Revolution #270, May 27, 2012


Houston Cop Acquitted of Savage Beating of Black Youth

We received the following correspondence from Houston:

On May 16, a Houston jury acquitted Houston Police Department cop Andrew Blomberg of "official oppression" in the savage beating of Chad Holley, a Black youth who was 15 at the time two years ago when he was knocked to the ground by a patrol car that tried to run him down and pin him against a chain-link fence. Holley was then brutally stomped, kicked, and hit for several minutes by six Houston pigs.

The courtroom was packed with Holley's supporters—and also with HPD cops in uniform who were there to try to intimidate people. Dozens of people in and outside the courtroom erupted in outrage and anger at the verdict, and that anger spilled into the streets in front of the Harris County Courthouse. One man shouted, "Where is the justice? Where is the justice? There is no justice in this place. This place has been a path to the oppression of my people, and it continues, right now."

The next day, hundreds of people rallied and marched in downtown Houston, demanding justice for Chad, and the conviction of his assailants. People linked the savage beating of Holley with the murder of Trayvon Martin and the persecution of Black youth generally. Most of the people who protested were not longtime activists, but came out because they felt they had to express their outrage at this verdict. Some came with their own homemade signs. On May 17, three people were arrested for blocking entry to the District Attorney’s office—lying face down, with hands on their heads, like Chad Holley when he was assaulted by HPD. The protesters were mainly Black. There were also some white and Latino people who came to express their anger.

Fury at this verdict is pulsing throughout the city, and further protests and meetings are planned. James Dixon, a prominent Black minister, said the verdict "... is pathetic. It is unacceptable. This kind of expression says to me, to my children and to every Black child in the city, 'Your life is not worth manure.'"
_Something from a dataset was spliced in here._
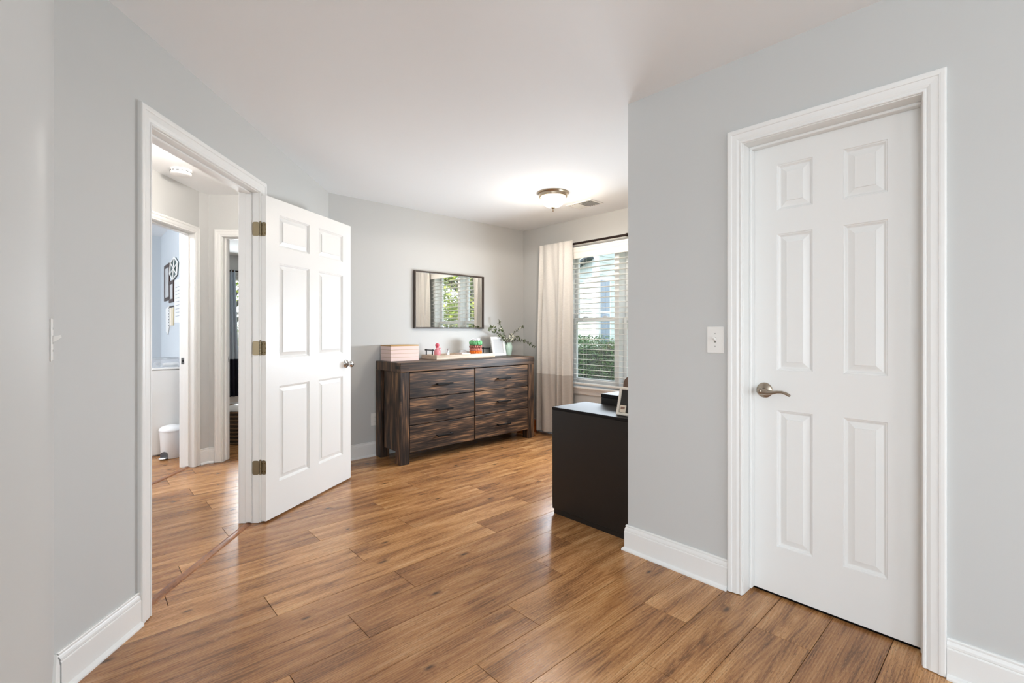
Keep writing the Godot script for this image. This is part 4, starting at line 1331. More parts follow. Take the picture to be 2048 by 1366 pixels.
# ------------------------------------------------------------------ the nook: cabinet, desk, lamp
func nook():
	var t := thing("side_cabinet", "tall black-brown cabinet standing at the outer wall corner", "cabinet", frame(2.49, 1.812, 0))
	obj("body", bx(2.318, 2.662, 1.504, 2.124, 0.032, 0.680, 0.0015), M.black_wood, t)
	obj("top", bx(2.316, 2.664, 1.502, 2.126, 0.680, 0.698, 0.002), M.black_top, t)
	obj("plinth", bx(2.322, 2.655, 1.512, 2.112, 0.0, 0.030, 0.001), M.black_wood, t)
	for i in 3:
		obj("drawer_front", bx(2.335, 2.645, 2.124, 2.140, 0.045 + i * 0.212, 0.250 + i * 0.212, 0.0015), M.black_wood, t)
	# photo frame on it, leaning back
	var fx := Transform3D(Basis(Vector3.UP, deg_to_rad(-90.0)) * Basis(Vector3.RIGHT, deg_to_rad(-15.0)), P(2.385, 1.595, 0.698))
	var pf := thing("picture_frame", "cream picture frame leaning on top of the black cabinet", "picture frame", frame(2.385, 1.595, -90, 0.698))
	var fp := pv([0, 0, 0, 0.012, 0.004, 0.016, 0.013, 0.014, 0.016, 0.010, 0.016, 0])
	var w := 0.068; var fh := 0.168
	for q: Array in [[Vector3(-w, 0, 0), Vector3.RIGHT, 2 * w, Vector3.UP], [Vector3(-w, fh, 0), Vector3.RIGHT, 2 * w, Vector3.DOWN], [Vector3(-w, 0, 0), Vector3.UP, fh, Vector3.RIGHT], [Vector3(w, 0, 0), Vector3.UP, fh, Vector3.LEFT]]:
		var b := B(fx)
		b.prism(fp, q[0], q[1], q[2], q[3], Vector3.BACK, Vector2(1, 0), Vector2(-1, 0))
		obj("frame_rail", b, M.cream, pf)
	var ph := B(fx)
	ph.box(Vector3(-w + 0.012, 0.012, 0.001), Vector3(w - 0.012, fh - 0.012, 0.006))
	obj("photo", ph, M.dark_photo, pf)
	var nt := B(fx)
	nt.box(Vector3(-w + 0.018, 0.018, 0.0062), Vector3(-w + 0.060, 0.060, 0.0072))
	obj("caption_card", nt, M.card, pf)
	var nt2 := B(fx)
	nt2.box(Vector3(-w + 0.024, 0.036, 0.0072), Vector3(-w + 0.052, 0.050, 0.0076))
	obj("card_print", nt2, M.card_print, pf)
	# desk behind it
	var d := thing("desk", "low black-brown desk with a deep edge behind the cabinet", "desk", frame(3.0, 1.75, 0))
	obj("top", bx(2.668, 3.46, 1.50, 1.992, 0.742, 0.766, 0.002), M.black_top, d)
	obj("apron", bx(2.670, 3.458, 1.503, 1.990, 0.690, 0.741, 0.001), M.black_wood, d)
	for q: Array in [[2.674, 1.507], [2.674, 1.94], [3.41, 1.507], [3.41, 1.94]]:
		obj("leg", bx(q[0], q[0] + 0.045, q[1], q[1] + 0.045, 0.0, 0.690, 0.002), M.black_wood, d)
	# chair with a taupe back
	var c := thing("desk_chair", "taupe upholstered chair whose rounded back shows past the wall corner", "chair", frame(3.63, 2.18, 0))
	var cb := B(Transform3D(Basis(Vector3.UP, deg_to_rad(-90.0)), P(3.50, 2.14, 0)))
	var outl := PackedVector2Array()
	for i in 25:
		var a := PI * i / 24.0
		outl.append(Vector2(-cos(a) * 0.215, 0.70 + pow(sin(a), 0.55) * 0.140))
	outl.append(Vector2(0.205, 0.42)); outl.append(Vector2(-0.205, 0.42))
	cb.prism(outl, Vector3(0, 0, -0.03), Vector3.BACK, 0.06, Vector3.RIGHT, Vector3.UP)
	obj("backrest", cb, M.taupe, c)
	obj("seat", bx(3.53, 3.96, 1.93, 2.35, 0.40, 0.47, 0.02), M.taupe, c)
	for q: Array in [[3.535, 1.94], [3.535, 2.31], [3.92, 1.94], [3.92, 2.31]]:
		obj("leg", bx(q[0], q[0] + 0.03, q[1], q[1] + 0.03, 0.0, 0.40, 0.003), M.black_wood, c)
	obj("back_post", bx(3.502, 3.53, 1.97, 2.0, 0.36, 0.45), M.black_wood, c)
	obj("back_post", bx(3.502, 3.53, 2.28, 2.31, 0.36, 0.45), M.black_wood, c)
	# wooden stool between dresser and curtain
	var s := thing("wooden_box", "small orange-brown wooden box with an overhanging lid between dresser and curtain", "box", frame(3.93, 4.02, 0))
	obj("box_body", bx(3.838, 4.035, 3.945, 4.09, 0.0, 0.100, 0.002, 0, Vector2(0.2, 0.1)), M.orange_wood, s)
	obj("lid", bx(3.828, 4.045, 3.933, 4.102, 0.100, 0.142, 0.008, 0, Vector2(0.5, 0.6)), M.orange_wood, s)
	# ceiling lamp
	var lu := 3.165; var lv := 2.890
	var lt := thing("ceiling_light", "flush ceiling light with a glowing frosted bowl and nickel ring", "ceiling light", Transform3D(Basis.IDENTITY, P(lu, lv, CEIL)))
	var pan := B()
	pan.lathe(pv([0, 0, 0.142, 0, 0.143, -0.004, 0.139, -0.010, 0.131, -0.013, 0.127, -0.020, 0.127, -0.034, 0.124, -0.040, 0.116, -0.041, 0.112, -0.036, 0.112, -0.006, 0, -0.006]), P(lu, lv, CEIL), Vector3.UP, 56)
	obj("canopy_ring", pan, M.lamp_nickel, lt)
	var bo := B()
	bo.lathe(pv([0.110, -0.030, 0.1115, -0.044, 0.108, -0.066, 0.098, -0.090, 0.080, -0.110, 0.055, -0.124, 0.026, -0.131, 0.0, -0.1325]), P(lu, lv, CEIL), Vector3.UP, 48)
	bo.lathe(pv([0, -0.030, 0.110, -0.030]), P(lu, lv, CEIL), Vector3.UP, 48)
	obj("lamp_bowl", bo, M.glow, lt)
	var fi := B()
	fi.lathe(pv([0, -0.128, 0.020, -0.131, 0.021, -0.135, 0.013, -0.140, 0.007, -0.147, 0.006, -0.152, 0.0085, -0.157, 0.0075, -0.163, 0.003, -0.168, 0, -0.169]), P(lu, lv, CEIL), Vector3.UP, 20)
	obj("finial", fi, M.nickel, lt)
	bulb("ceiling_bulb", P(lu, lv, CEIL - 0.105), Color(1.0, 0.93, 0.84), M.lamp_energy, 0.08)
	var sp := SpotLight3D.new()      # what the bowl sends downwards
	sp.name = "ceiling_bowl_light"
	sp.light_color = Color(1.0, 0.96, 0.92)
	sp.light_energy = M.lamp_energy * 1.6
	sp.light_size = 0.10
	sp.spot_angle = 89.0
	sp.spot_angle_attenuation = 0.12
	sp.spot_range = 30.0
	sp.spot_attenuation = 2.0
	sp.shadow_enabled = true
	add_child(sp)
	sp.position = P(lu, lv, CEIL - 0.185)
	sp.rotation.x = -PI / 2
	# supply vent
	var vt := thing("ceiling_vent", "white louvred air vent in the ceiling beside the ceiling light", "vent", Transform3D(Basis.IDENTITY, P(3.675, 2.935, CEIL)))
	var vf := B()
	var a0 := 3.572; var a1 := 3.772; var b0 := 2.783; var b1 := 3.090
	for q: Array in [[a0, a0 + 0.026, b0, b1], [a1 - 0.026, a1, b0, b1], [a0 + 0.026, a1 - 0.026, b0, b0 + 0.026], [a0 + 0.026, a1 - 0.026, b1 - 0.026, b1]]:
		vf.box(Vector3(q[0], CEIL - 0.006, -q[3]), Vector3(q[1], CEIL - 0.0005, -q[2]), 0.0015)
	obj("vent_frame", vf, M.white, vt)
	obj("vent_cavity", bx(a0 + 0.027, a1 - 0.027, b0 + 0.027, b1 - 0.027, CEIL - 0.0014, CEIL - 0.0009), M.vent_dark, vt)
	obj("centre_bar", bx(a0 + 0.026, a1 - 0.026, 2.930, 2.942, CEIL - 0.006, CEIL - 0.0015, 0.001), M.white, vt)
	for i in 10:
		var vv := b0 + 0.034 + i * 0.0255
		if absf(vv - 2.936) < 0.012:
			continue
		var tilt := -62.0 if vv > 2.936 else 62.0
		var l := B(Transform3D(Basis(Vector3.RIGHT, deg_to_rad(tilt)), P((a0 + a1) / 2, vv, CEIL - 0.0075)))
		l.box(Vector3(-0.073, -0.0006, -0.0095), Vector3(0.073, 0.0006, 0.0095))
		obj("louvre", l, M.white, vt)
	# light switches
	switch_plate("light_switch", "white toggle switch plate beside the closed door on the right", frame(UR, VC, -90), VC - 0.999, 1.1565, 0.080, 0.125)
	switch_plate("light_switch", "white toggle switch plate seen edge-on at the left", frame(ULW, 0.6, 90), 1.825 - 0.6, 1.175, 0.074, 0.118)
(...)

Holley was arrested in March 2010. He was accused and later convicted and sentenced to probation for burglary. His arrest was caught on the cell phone of a woman who lived near the incident. For months the video was suppressed and not allowed to be shown anywhere outside of the police and prosecutor's offices because it was regarded as too "incendiary."

But a copy of it began showing on local TV and YouTube in late January 2011. It shows that after Chad Holley was knocked to the ground by a police car, he quickly lay face down on the grass and put his hands on the back of his head. And it shows that he was then immediately attacked by a swarm of cops, including Blomberg, who pummeled him over his entire body for several minutes.

The middle-aged white woman who recorded the beating told local media she had lost her job and her home because she gave the video to a local Black activist, who then made it public. She said, "I had to do it and I'd do it again ... That tape is really, really bad. It was inhumane the way they treated him—stomped him, punched him over and over and over again, kicked him in the face. I just hope that every sacrifice that I've made will keep other people from doing what they did and make police officers more accountable for what they do."

The entire court case and so-called "prosecution" of Blomberg was a sick joke from beginning to end, with the entire affair crafted to use the power of the District Attorney's office to acquit him. The prosecutor, Clint Greenwood, is the same man responsible for trying the case against the cops who shot and paralyzed Robbie Tolan, another Black youth, in the driveway of his middle-class parent's home after they assaulted his mother. Those cops were also acquitted. Immediately after the verdict was announced, Greenwood shook the hands of Blomberg and his attorney. Blomberg was tried in front of an all-white jury, in a city which a recent study by Rice University determined to be the most ethnically diverse in the country.

The all-white jury and the verdict in this case reminds many people of the days, not all that long ago, when the Ku Klux Klan openly recruited in HPD locker rooms and Black people never served on Harris County juries. But for many people, the anger that simmers throughout the city is also raising big questions about how this whole ongoing system of racist oppression can actually be brought to an end. People were very receptive to the message of revolution brought to the rallies by a small team of revolutionaries. More rallies and mass meetings are being planned.